One forerunner in this field is Hitachi Data Systems, which has developed a software system called Predictive Crime Analytics. In addition to crime and arrest reports, PCA can continuously comb license-plate scans, weather and traffic reports, security camera footage, and Twitter. It layers those data sets onto a digital map so officers can monitor patterns in real time. Instead of following a hunch on who looks suspicious, officers can rely on algorithms to anticipate and act on trends from the data. “PCA is anonymous,” says Mark Jules, who led the system’s development at Hitachi. “It shows you an area. It does not tell you to look for a person.”
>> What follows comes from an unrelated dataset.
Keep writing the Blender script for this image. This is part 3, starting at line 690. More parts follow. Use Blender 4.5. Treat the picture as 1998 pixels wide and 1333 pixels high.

In theory, predictive policing could add more analytical oversight to old-school police work. It could also allow law enforcement to monitor every part of a city in one fell swoop. But to realize those benefits, the data fed into the system needs to be neutral in the first place. “It is tempting to think that you put data into a system and out comes an unbiased analysis on other end,” says Rachel Levinson-Waldman, senior counsel at New York University’s Brennan Center for Justice. “But the data is coming from somewhere, and there is a concern these algorithmic models will re-create biased or racially disparate patterns.”

That’s a valid concern, but the only way to know if data can enforce justice without reinforcing bias is to try. So try we must.

Next year, a beta version of PCA will be launched in six yet-to-be-determined cities. (Washington D.C. is rumored to be one.) PCA can’t ensure that mistakes won’t still happen, but to those citizens who feel under siege it should come as some relief that local police (hopefully) will no longer target them unjustly.